Work instructions: In the material below, find all lines with the string "Python" and copy them.

Scripts that build scenes:

☆ ☆ ☆ ☆ ☆ ☆ ☆

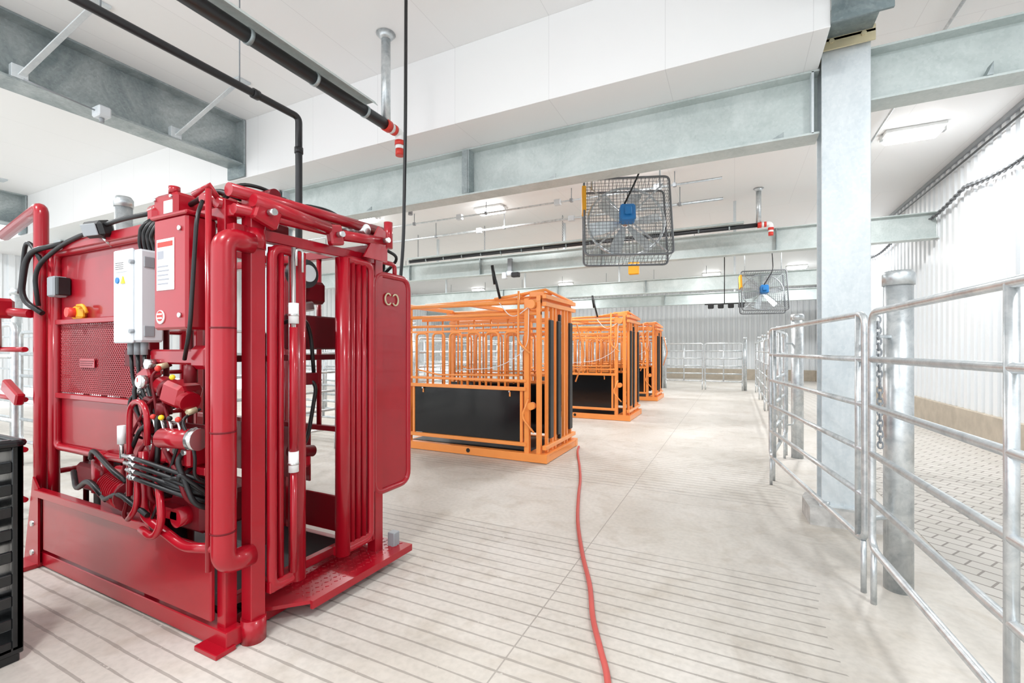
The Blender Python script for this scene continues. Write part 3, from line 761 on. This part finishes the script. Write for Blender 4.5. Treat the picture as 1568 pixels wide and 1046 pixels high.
b.cyl((-2.62, 1.30, 1.05), (-2.42, 1.35, 1.05), .05, RED); b.cyl((-2.44, 1.345, 1.05), (-2.40, 1.355, 1.05), .055, STEEL)
b.cyl((-2.8, 1.28, 1.33), (-2.8, 1.31, 1.33), .034, STEEL); b.cyl((-2.8, 1.275, 1.33), (-2.8, 1.281, 1.33), .028, LABEL); b.box(-2.802, -2.798, 1.272, 1.276, 1.33, 1.352, PIPER, .0005)
for i, hm in enumerate((BLK, PIPER, YSIGN, BLK, PIPER)):
    x = -2.8+i*.075
    b.obox((x, 1.40, .95), (.06, .12, .1), RED, (0, 0, 0), .012)
    b.cyl((x, 1.33, .98), (x, 1.38, .98), .016, STEEL, 8)
    b.tube([(x, 1.34, 1.0), (x, 1.31, 1.14)], .006, STEEL, seg=6); b.sphere((x, 1.31, 1.15), .014, hm, 10)
    b.tube([(x, 1.38, .9), (x, 1.31, .84), (x+.25-.06*i, 1.31, .80+.02*i), (x+.35-.06*i, 1.42, .74)], .011, BLK, bend=.08, seg=8)
b.box(-2.9, -2.4, 1.38, 1.46, .86, .90, RED); b.box(-2.9, -2.4, 1.44, 1.46, .7, 1.1, REDD)
b.obox((-2.88, 1.38, 1.14), (.08, .08, .2), REDD, (0, .2, 0), .01); b.obox((-2.95, 1.40, 1.36), (.12, .07, .07), RED, (0, -.4, 0), .01)
b.cyl((-2.9, 1.36, 1.42), (-2.9, 1.40, 1.42), .03, STEEL, 6); b.sphere((-2.72, 1.33, 1.40), .016, PIPER, 10); b.sphere((-2.55, 1.31, 1.36), .014, YSIGN, 10)
b.part('handle_loop')
b.tube([(-2.98, 1.32, .7), (-2.98, 1.32, 1.22), (-2.76, 1.30, 1.22), (-2.76, 1.30, 1.0)], .015, RED, bend=.12)
b.cyl((-3.04, 1.31, .98), (-3.04, 1.31, 1.08), .02, LABEL); b.tube([(-3.04, 1.31, .9), (-3.04, 1.31, 1.0)], .01, STEEL)
b.part('fittings')
for i in range(4):
    z = .92-i*.035
    b.tube([(-3.0+.02*i, 1.30, z), (-2.85, 1.29, z)], .012, STEEL, seg=8); b.cyl((-2.93, 1.30, z), (-2.90, 1.30, z), .018, STEEL, 6)
    b.tube([(-2.85, 1.29, z), (-2.7, 1.29, z-.01), (-2.5, 1.33, z-.05), (-2.42, 1.42, z-.1)], .012, BLK, bend=.08, seg=8)
b.part('pump_motor')
b.cyl((-3.45, 1.45, .66), (-3.12, 1.40, .66), .085, RED); b.cyl((-3.13, 1.40, .66), (-3.09, 1.39, .66), .09, REDD); b.cyl((-3.095, 1.39, .66), (-3.085, 1.388, .66), .05, STEEL)
for i in range(9):
    t = i/9; b.cyl((-3.44+.30*t, 1.449-.05*t, .66), (-3.432+.30*t, 1.447-.05*t, .66), .093, RED)
b.box(-3.5, -3.05, 1.40, 1.6, .54, .60, RED); b.cyl((-3.62, 1.46, .6), (-3.62, 1.46, .8), .055, RED); b.box(-3.35, -3.25, 1.40, 1.44, .74, .80, RED, .01)
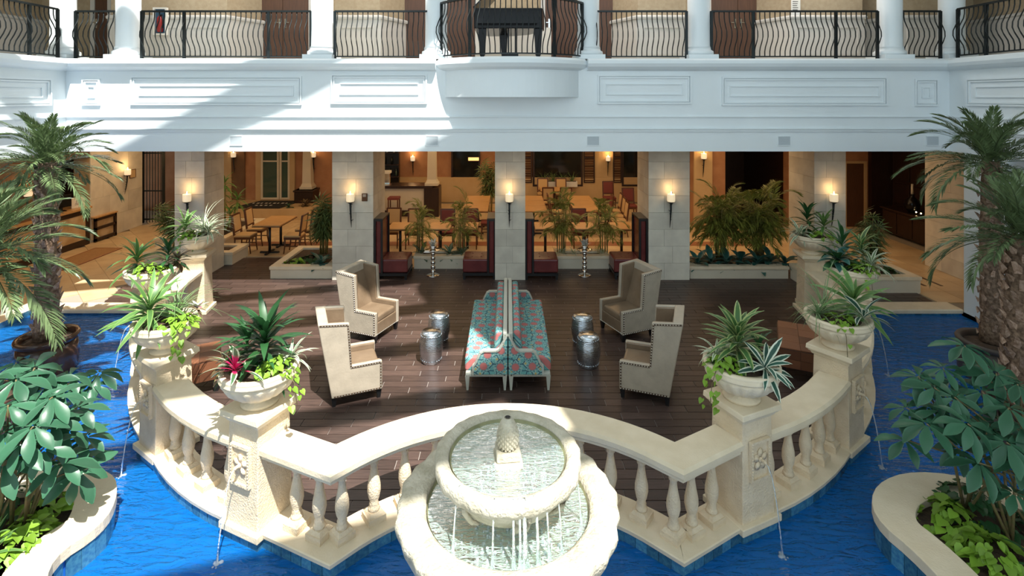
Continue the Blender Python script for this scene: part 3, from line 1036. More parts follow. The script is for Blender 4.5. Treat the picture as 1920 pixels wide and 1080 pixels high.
def railing(label, path, step=.1, posts=1.35, z=ZB, s=1.0):
    t = thing('railing', label, 'railing', (path[0][0], path[0][1], z), 0, 'wrought iron balcony railings')
    ox, oy = path[0][:2]
    P = [(p[0] - ox, p[1] - oy) for p in path]
    MB().sweep(P, [(-.025, .93 * s), (.025, .93 * s), (.025, .965 * s), (-.025, .965 * s)]).build('top_rail', 'iron', t)
    MB().sweep(P, [(-.016, .045), (.016, .045), (.016, .07), (-.016, .07)]).build('bottom_rail', 'iron', t)
    for x, y, a in run_points(P, step, 0):
        link('baluster', barm, t, (x, y, 0), (0, 0, a), (1, 1, s))
    L = sum((Vector(P[i + 1]) - Vector(P[i])).length for i in range(len(P) - 1))
    n = max(1, round(L / posts))
    ends = [(P[0], P[1], 0)] + [(P[-1], P[-2], 0)]
    pp = [(P[0][0], P[0][1], math.atan2(P[1][1] - P[0][1], P[1][0] - P[0][0])), (P[-1][0], P[-1][1], math.atan2(P[-1][1] - P[-2][1], P[-1][0] - P[-2][0]))]
    pp += run_points(P, L / n, 0)[:-1] and [q for q in run_points(P[:], L / n, 0)] if n > 1 else []
    for x, y, a in pp:
        MB().box(-.025, .025, -.02, .02, 0, .95 * s, TM(x, y, 0, a)).build('post', 'iron', t)
    return t


YR = 10.5
for u0, u1, lab in [(142, 219, 'short iron railing between the two left corner columns'), (266, 583, 'long belly barred iron railing on the left, with fire cabinet behind'),
                    (628, 804, 'iron railing just left of the round balcony'), (1113, 1287, 'iron railing just right of the round balcony'),
                    (1334, 1645, 'long belly barred iron railing before brown double doors'), (1690, 1763, 'short iron railing between the two right corner columns')]:
    railing(lab, [(PX(u0, YR), YR), (PX(u1, YR), YR)])
railing('iron railing on the left wing of the balcony', [(-XW - .12, 5.4), (-XW - .12, 10.25)])
railing('iron railing on the right wing of the balcony', [(XW + .12, 10.25), (XW + .12, 5.4)])
railing('curved belly barred iron railing round the bow balcony', bow(1.65, 30, 1.38), step=.098, s=1.15)

# piano
pn = thing('grand_piano', 'black grand piano behind the curved balcony railing', 'piano', (.12, 10.75, ZB))
body = [(-.78, -.35), (.55, -.35), (.62, .1), (.35, .75), (.0, 1.0), (-.5, 1.05), (-.78, .9)]
MB().prism(body, .6, 1.0).build('case', 'black_gloss', pn, .015)
mb = MB(); M = Matrix.Translation((-.78, 0, 1.0)) @ Matrix.Rotation(-.8, 4, 'Y') @ Matrix.Translation((.78, 0, 0)); mb.prism(body, 0, .025, M); mb.build('lid', 'black_gloss', pn)
for x, y in ((-.62, -.2), (.48, -.2), (-.2, .85)):
    mb = MB(); mb.frustum(x, y, 0, .08, .03, .03, .04, .04); mb.frustum(x, y, .08, .66, .05, .05, .085, .085); mb.build('leg', 'black_gloss', pn)
mb = MB(); mb.box(-.12, -.09, -.1, -.07, .12, .66); mb.box(.02, .05, -.1, -.07, .12, .66); mb.box(-.16, .09, -.14, -.05, .05, .14); mb.build('pedal_lyre', 'black_gloss', pn)
mb = MB(); mb.box(-.7, .45, -.5, -.35, .68, .78); mb.build('keybed', 'black_gloss', pn)
for k in range(3):
    MB().box(-.08 + k * .05, -.055 + k * .05, -.22, -.13, .05, .065).build('pedal', 'chrome', pn)
t = thing('screen_panel', 'white framed panel standing behind the grand piano', 'panel', (.1, 12.3, ZB))
MB().box(-.85, .9, -.03, .03, 0, .86).build('board', 'sign_white', t); MB().box(-.85, .9, -.045, -.03, .24, .262).build('rail', 'sign_white', t)
for sx in (-1, 1): MB().box(sx * .8 - .04, sx * .8 + .04, -.12, .12, 0, .05).build('foot', 'wainscot', t)

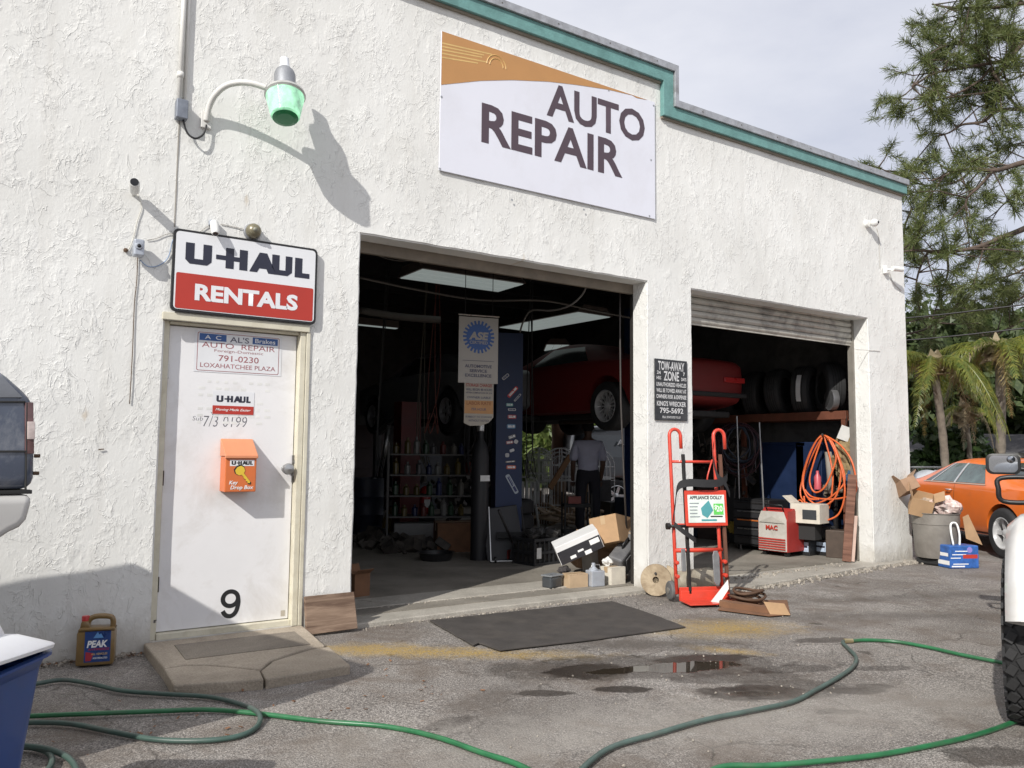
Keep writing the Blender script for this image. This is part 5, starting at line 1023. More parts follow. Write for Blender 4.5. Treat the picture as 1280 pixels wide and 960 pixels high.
def make_wheel(par, c, r_, w_, side, rim='slots', rmat=None, rr_=.62, tread=False):
    "tyre as part with its rim as sub-part; axis along local y, outer face to side"
    pr = [(r_ * rr_, -w_ / 2), (r_ * .86, -w_ * .52), (r_ * .96, -w_ * .46), (r_, -w_ * .36), (r_, w_ * .36), (r_ * .96, w_ * .46), (r_ * .86, w_ * .52), (r_ * rr_, w_ / 2), (r_ * rr_, -w_ / 2)]
    t_ = MB().lathe(pr, c, Y * side, 44)
    if tread:
        n_ = 34
        for k in range(n_):
            for j in range(5):
                a = 2 * math.pi * (k + .5 * (j % 2)) / n_; yy = (-.36 + .18 * j) * w_
                m3 = Matrix.Rotation(-a, 3, 'Y'); p = Vector(c) + m3 @ Vector((r_ + .004, 0, 0)) + Y * yy; mm = m3 @ Matrix.Rotation(.5 if j % 2 else -.5, 3, 'X')
                t_.box(p, (.022, w_ * .15, 2 * math.pi * r_ / n_ * .68), mm)
            for s_ in (-1, 1):
                a = 2 * math.pi * k / n_; m3 = Matrix.Rotation(-a, 3, 'Y'); t_.box(Vector(c) + m3 @ Vector((r_ * .955, s_ * w_ * .485, 0)), (r_ * .09, .014, .045 if k % 2 else .03), m3)
    to = t_.build('wheel', TYRE, par, 'auto', 0, False); R_ = r_ * rr_; rmat = rmat or CHR
    m = MB().lathe([(R_, -w_ * .1), (R_, w_ * .48), (R_ * .93, w_ * .5), (R_ * .90, w_ * .42), (R_ * .86, w_ * .12), (R_ * .86, -w_ * .1)], c, Y * side, 36)
    n_ = {'slots': 8, 'five': 5, 'mesh': 14, 'dish': 5}[rim]
    for k in range(n_):
        a = 2 * math.pi * k / n_; m3 = Matrix.Rotation(a, 3, 'Y'); wd_ = R_ * (.26 if n_ < 9 else .09)
        m.box(Vector(c) + m3 @ Vector((R_ * .5, 0, 0)) + Y * side * w_ * (.24 if rim != 'dish' else .12), (R_ * .85, .03, wd_), m3)
    m.lathe([(.0, w_ * .0), (R_ * .26, w_ * .0), (R_ * .25, w_ * .34), (R_ * .12, w_ * .42), (0, w_ * .42)], c, Y * side, 20)
    o = m.build('rim', rmat, None, 'auto', 0, False); o.parent = to
    b_ = MB().lathe([(.0, 0), (R_ * .85, 0), (R_ * .85, .01), (0, .01)], Vector(c) + Y * side * w_ * .02, Y * side, 24).build('brake_disc', UNDER, None, False, 0, False); b_.parent = to
    return to
def bvh(o): 
    me = o.data; return BVHTree.FromPolygons([v.co.copy() for v in me.vertices], [tuple(p.vertices) for p in me.polygons])
def drape(tree, quad, side, name, mat, par, off=.006, n_=8, axis='y'):
    "lay a thin panel (x,z corners) on the flank or (y,z) on the ends, following the curve of the body"
    m = MB(); g_ = []
    for j in range(n_ + 1):
        for i in range(n_ + 1):
            u, v = i / n_, j / n_
            p = [(quad[0][k] * (1 - u) + quad[1][k] * u) * (1 - v) + (quad[3][k] * (1 - u) + quad[2][k] * u) * v for k in (0, 1)]
            if axis == 'y': o_, d_ = Vector((p[0], 3 * side, p[1])), Vector((0, -side, 0))
            else: o_, d_ = Vector((6 * side, p[0], p[1])), Vector((-side, 0, 0))
            h, nn_, _, _ = tree.ray_cast(o_, d_)
            g_.append((h - d_ * off) if h else None)
    if any(x is None for x in g_):
        ok = [x for x in g_ if x is not None]
        if not ok: return None
        g_ = [x if x is not None else min(ok, key=lambda q_: 0) for x in g_]
    K = n_ + 1; fs = [(j * K + i, j * K + i + 1, (j + 1) * K + i + 1, (j + 1) * K + i) for j in range(n_) for i in range(n_)]
    if (side > 0) == (axis == 'y'): fs = [f[::-1] for f in fs]
    return m.add(g_, fs).build(name, mat, par, True, 0, False)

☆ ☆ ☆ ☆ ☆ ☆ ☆

Correct response:
The Blender Python script for this scene continues. Write part 3, from line 761 on. This part finishes the script. Write for Blender 4.5. Treat the picture as 1568 pixels wide and 1046 pixels high.
Continue the Blender Python script for this scene: part 3, from line 1036. More parts follow. The script is for Blender 4.5. Treat the picture as 1920 pixels wide and 1080 pixels high.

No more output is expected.